Open-source thesis design?
June 27, 2012 10:40 AM   Subscribe

Where can I find dissertations with excellent design? I would like to directly copy someone's LaTeX formatting for a hard-science thesis.

I never got very much into LaTeX, but I imagine there are people who enjoy it and, more than simply posting the pdf online (common these days), would be proud of sharing their formatting with the world.

Do you know of an exquisitely designed thesis-book? Better yet, someone who posted the formatting code (class?) too?

Please assume that my University will accept whatever deviation I make from the provided template.
posted by tintexas to Writing & Language (9 answers total) 12 users marked this as a favorite
Best answer: When I was writing my undergrad thesis, I hacked this class until it more or less matched my undergrad uni's format.
posted by BostonEnginerd at 11:12 AM on June 27, 2012

Best answer: There are sometimes neat examples posted at The great thing about LaTeX is that you can get on with writing the content and only worry about formatting when it's finished.
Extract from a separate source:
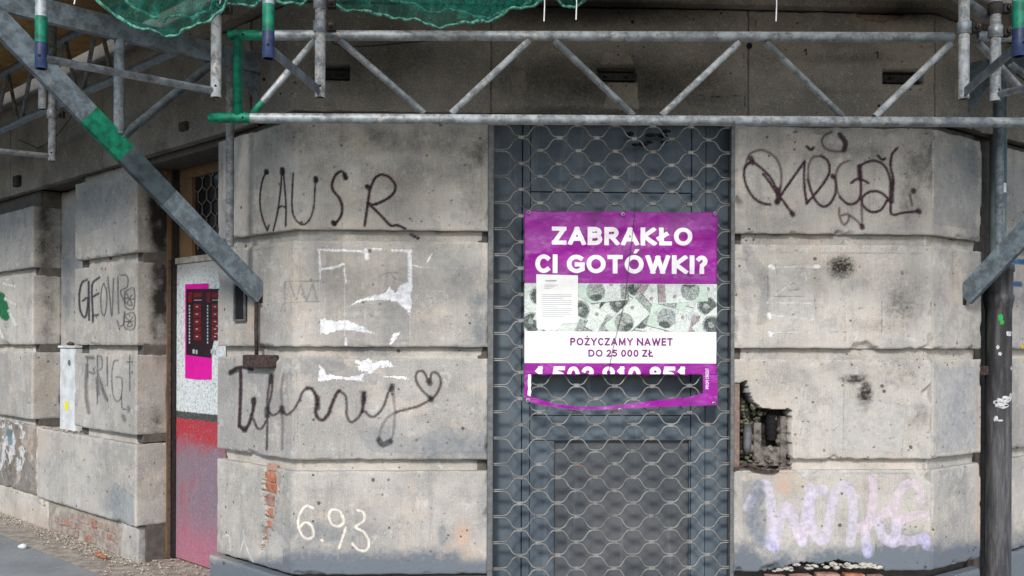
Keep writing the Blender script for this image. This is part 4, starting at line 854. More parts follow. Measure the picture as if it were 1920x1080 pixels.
for px, py in [(990, 400), (1167, 402), (1338, 400), (990, 750), (1162, 768), (1337, 756)]:
    m = MB(); p = bp(px, py); p = p+[0, -.012 if py < 500 else -.02, 0]
    for k in range(12):
        a, b = 2*math.pi*k/12, 2*math.pi*(k+1)/12
        for (ra, rb) in ((.012, .006),): m.add([p+[math.cos(a)*ra, 0, math.sin(a)*ra], p+[math.cos(b)*ra, 0, math.sin(b)*ra], p+[math.cos(b)*rb, -.003, math.sin(b)*rb], p+[math.cos(a)*rb, -.003, math.sin(a)*rb]], [(0, 1, 2, 3)])
    m.build('grommet', M['galv'], bn)
    m = MB(); m.tube([p+[0, -.002, 0], p+[(-.03 if px < 1000 else .02), .012, .03], p+[(-.05 if px < 1000 else .03), .03, .05]], .002, 6, hollow=False); m.build('tie_wire', M['galvw'], bn)
# lettering: bold upright sans letters drawn as thick strokes
def ar(cx, cy, rx, ry, a0, a1, n=10): return [(cx+rx*math.cos(R_(a0+(a1-a0)*k/n)), cy+ry*math.sin(R_(a0+(a1-a0)*k/n))) for k in range(n+1)]
O_ = ar(.5, .5, .5, .5, 90, 450, 26)
FONT = {'Z': (.64, [[(0,1),(1,1)],[(.96,.96),(.04,.04)],[(0,0),(1,0)]]), 'A': (.80, [[(0,0),(.5,1)],[(.5,1),(1,0)],[(.22,.28),(.78,.28)]]),
 'B': (.66, [[(0,0),(0,1)],[(0,1),(.5,1)]+ar(.5,.765,.42,.235,90,-90)+[(0,.53)],[(0,.53),(.5,.53)]+ar(.5,.265,.5,.265,90,-90)+[(0,0)]]),
 'R': (.68, [[(0,0),(0,1)],[(0,1),(.5,1)]+ar(.5,.74,.44,.26,90,-90)+[(0,.48)],[(.45,.48),(1,0)]]), 'K': (.70, [[(0,0),(0,1)],[(.95,1),(.12,.52)],[(.12,.52),(1,0)]]),
 'Ł': (.60, [[(.1,0),(.1,1)],[(.1,0),(1,0)],[(-.18,.36),(.62,.66)]]), 'L': (.56, [[(0,0),(0,1)],[(0,0),(1,0)]]), 'O': (.86, [O_]), 'C': (.68, [ar(.56,.5,.56,.5,52,308,20)]), 'I': (.0, [[(.5,0),(.5,1)]]),
 'G': (.78, [ar(.56,.5,.56,.5,55,300,20)+[(1,.1),(1,.46),(.62,.46)]]), 'T': (.66, [[(0,1),(1,1)],[(.5,1),(.5,0)]]), 'W': (1.12, [[(0,1),(.25,0)],[(.25,0),(.5,.95)],[(.5,.95),(.75,0)],[(.75,0),(1,1)]]),
 '?': (.50, [ar(.42,.74,.5,.26,140,-30,12)+[(.45,.42),(.45,.30)],[(.45,.03),(.45,.01)]]), 'P': (.64, [[(0,0),(0,1)],[(0,1),(.5,1)]+ar(.5,.73,.5,.27,90,-90)+[(0,.46)]]), 'Y': (.74, [[(0,1),(.5,.46)],[(1,1),(.5,.46)],[(.5,.46),(.5,0)]]),
 'M': (.94, [[(.04,0),(.08,1)],[(.08,1),(.5,.12)],[(.5,.12),(.92,1)],[(.92,1),(.96,0)]]), 'N': (.80, [[(0,0),(0,1)],[(0,1),(1,0)],[(1,0),(1,1)]]), 'E': (.56, [[(0,0),(0,1)],[(0,1),(1,1)],[(0,.52),(.9,.52)],[(0,0),(1,0)]]), 'F': (.54, [[(0,0),(0,1)],[(0,1),(1,1)],[(0,.52),(.9,.52)]]),
 'D': (.78, [[(0,0),(0,1)],[(0,1),(.42,1)]+ar(.42,.5,.58,.5,90,-90,14)+[(0,0)]]), '0': (.62, [O_]), '1': (.45, [[(.15,.8),(.6,1)],[(.6,1),(.6,0)]]), '2': (.60, [ar(.5,.72,.48,.28,155,-35,12)+[(0,0)],[(0,0),(1,0)]]),
 '5': (.60, [[(.95,1),(.1,1),(.08,.56)]+ar(.4,.32,.58,.30,110,-130,14)]), '8': (.62, [ar(.5,.76,.42,.24,90,450,16), ar(.5,.26,.5,.27,90,450,16)]), '9': (.62, [ar(.5,.68,.48,.32,0,360,18), [(.98,.68),(.9,.3),(.2,0)]]), '6': (.62, [ar(.5,.32,.48,.32,0,360,18), [(.02,.32),(.15,.75),(.8,1)]]), '3': (.58, [ar(.4,.75,.5,.25,150,-90,12), ar(.4,.26,.6,.26,90,-150,12)]), '+': (.9, [[(.5,.05),(.5,.95)],[(.05,.5),(.95,.5)]])}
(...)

Also, get it in writing that the uni will be okay with your style choices ... here sits someone who had to redesign and paste in their thesis title page on the morning of submission when the chief librarian rejected it for not exactly following guidelines.
posted by scruss at 11:14 AM on June 27, 2012

Best answer: The Memoir documentclass is nicely suited for book-length works, and unbelievably customizable, making it very easy to tinker and tweak the design until you have one you like. The manual is basically a small textbook on typography and page design, and it includes a lot of tips on how to make something attractive that still fits your university's guidelines (which I assume do exist, even though you don't want us tailoring our advice to specific assumptions about them).

Warning: If your advisor knew you were worrying about the format of your dissertation, rather than writing the damn thing, he would be very angry at us for egging you on.
posted by nebulawindphone at 11:28 AM on June 27, 2012 [4 favorites]

This is not exactly an answer to your question, but re: "Please assume that my University will accept whatever deviation I make from the provided template", I hope you aren't assuming this personally, or else that you have this assumption based on good authority. In my experience universities are extremely particular about the formatting of theses. So if the university says double-spaced 11-point Arial and you fail to use double-spaced 11-point Arial, they can actually reject your thesis, which would not only be an embarrassing nightmare (e.g., you might have to reschedule the defense at the last minute) but also potentially costly (e.g., costs of re-printing and re-binding). If you are not absolutely, 100% sure that this is acceptable, you may want to have a printed version that conforms exactly to the formatting requirements, which you submit to the library, and a .pdf version for your own site (or printed version for your own use) which is more expressive.
posted by en forme de poire at 12:41 PM on June 27, 2012

Have you verified that your university doesn't already have a class file that matches the university's guidelines? When I got my PhD there was a small army of folks whose job was to measure---with rulers---the margins, check the line spacing, etc. "Exquisite design" didn't enter into the discussion. Luckily, I had access to a LaTeX class file so all I had to do was compile, but some folks were really put through the wringer.
posted by leahwrenn at 12:56 PM on June 27, 2012

Response by poster: Hi, I like some of these suggestions but I may have to ask to have this deleted and just start over next week. Please assume that this formatting is for me only; I'm asking for examples of other people's theses online because I can't find many, and so that I won't waste my own time constructing one.

At this point, I'd take even just well-designed pdfs without source. Thanks!
posted by tintexas at 1:37 PM on June 27, 2012

I don't know if this helps but you can find a lot of freely available dissertations & theses here: Ohiolink ETD. If you click on the school's name you can choose which discipline you're interested in or you can search by topic.
posted by katieanne at 2:42 PM on June 27, 2012

Some people put their thesis up on the arXiv and you can get the tex/source. Searching for 'thesis' using Google gets plenty of results. (They look to be overwhelmingly actual theses, not papers that happen to contain the word 'thesis', though curse Church and Turing a bit.)

However, I'm not sure you'll find what you want. As far as I know, universities overwhelmingly specify what they want theses to look like. If you're lucky, they'll have made a document class for you. Otherwise, someone else will probably have done it at some point. Even if university requirements aren't relevant to you, they're surely going to limit how much beautiful design is out there.
posted by hoyland at 3:13 PM on June 27, 2012

I'm asking for examples of other people's theses online because I can't find many, and so that I won't waste my own time constructing one.

Make sure to cite them, since you'll be using their work.